Overall a quirky and fun book about books. The landscape format works well as does the design which was by Pentagram. Could the next book be ‘Unpacking my library: novelists and their books’?
***SEE SOME INSIDE PAGES by clicking ‘customer images’ under the cover.
Rating: 4 / 5
#5 by Philippe Vandenbroeck on April 20, 2010 - 1:37 pm
If you are one of those people who stears clear from the small talk at dinner parties and instead heads straight for your hosts’ library to nose your way up and down the shelves, then this book is for you. Jo Steffens had the opportunity to peek into ten famous, largely New York-based architects’ libraries – ranging from 750 to over 6000 volumes – and filled a book with snapshots from some of their shelves, short conversations about the meaning of books in their practice, and a top ten list of each.
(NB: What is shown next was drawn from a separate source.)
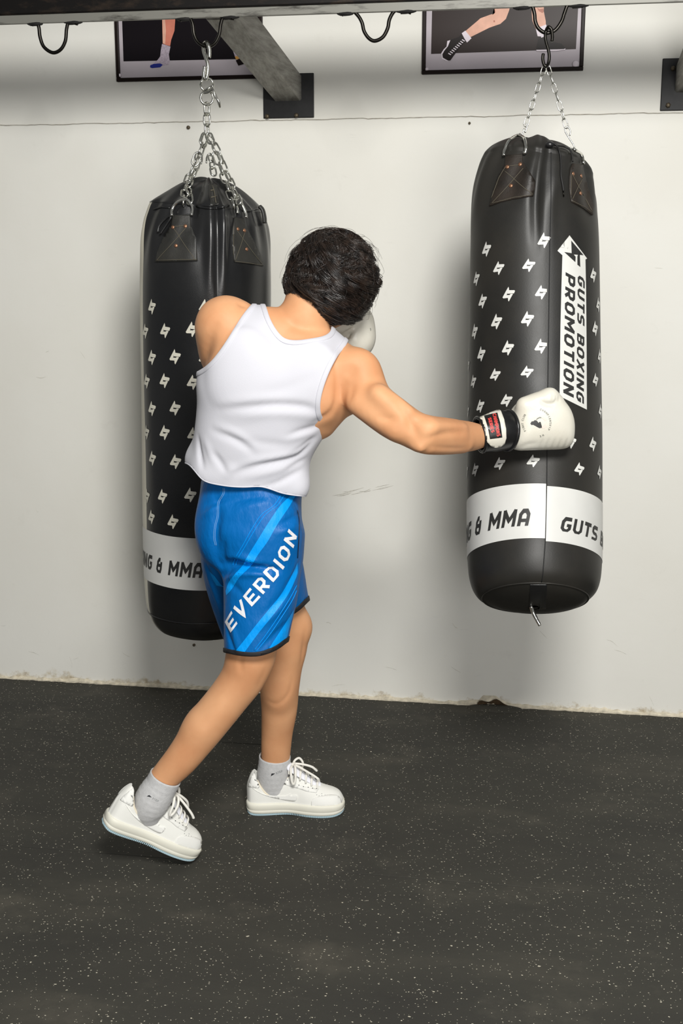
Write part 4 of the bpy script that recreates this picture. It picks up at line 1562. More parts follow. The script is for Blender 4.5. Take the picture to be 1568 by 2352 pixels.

The experience is predictably labyrinthine. No surprise that we often bump into the likes of Corbu, Mies, Loos and Kahn. A strong showing, also, of key (proto-)postmodernist thinkers (as opposed to builders): Benjamin, Foucault, Derrida, Bataille, Deleuze. Rem Koolhaas’ S M L XL is probably one of the few books to show up in all libraries, although it never makes it to the top 10 (his Delirious New York does, once). Venturi’s Complexity and Contradiction is another fixture of the postmodern architectural scene. There is not an awful lot that refers back to older, pre-modern architectural practices (Michael Graves’ library is an exception). And surprisingly little in terms of monographs on contemporary European colleagues (I don’t think I saw anything referring to work by Rodgers, Piano, Herzog & De Meuron, …). There is, on the other hand, quite a bit of fiction on those shelves – a lot of which reminds us of the fractured, the layered, the tectonic: Finnegan’s Wake, Gravity’s Rainbow, Moby Dick, The Man Without Qualities all figure in top 10 lists. Then again very few poetry books. Only one – Celan’s Last Poems – show up, in Steven Holl’s final selection.
The overlaps fascinate, but so do the differences. Stan Allen betrays himself as a systems thinker, Michael Sorkin as a political activist. Tschumi’s kinetic, cinematographically oriented aestheticism contrasts with Holl’s more quiet, contemplative disposition. Eisenman, as an arch-postmodernist, provides a counterweight to Michael Graves’ penchant for solidity and monumentality. And then there is the way in which these architects arrange their books, the types of shelves they choose, the kinds of ordering they impose. I love Henry Cobb’s classic, meticulously designed embedded bookcases. But I am also mesmerised by Tod Williams and Billie Tsien’s home library, where books, in no particular order, are surrounded by mysterious objects.
The conversations are very short and serious and point to graver questions about the nature of the architectural practice in a world that is dominated by the computer, the virtual. Graves: “I want to know where we’ve come from. And I see students now being excited by the way they can make an object turn in space, inside out and upside down, using the machine. That in itself has become the moment of discovery. But it doesn’t engage human concerns, or the myths and rituals of the origins of architecture. I don’t see the interest in books and literature, not necessarily books, but the literature of architecture, as I once did.”
Inevitably, one cannot escape the temptation to peruse this book as a kind of catalogue, disclosing significant tracts of unknown bibliographic repertoire. But this requires patience. There is no index of all the books shown, nor is there the ease of automated search as Amazonians are used to. The only accommodation is that his little book can be easily turned to 90 degrees so as to facilitate the navigation of this fascinating and comforting landscape.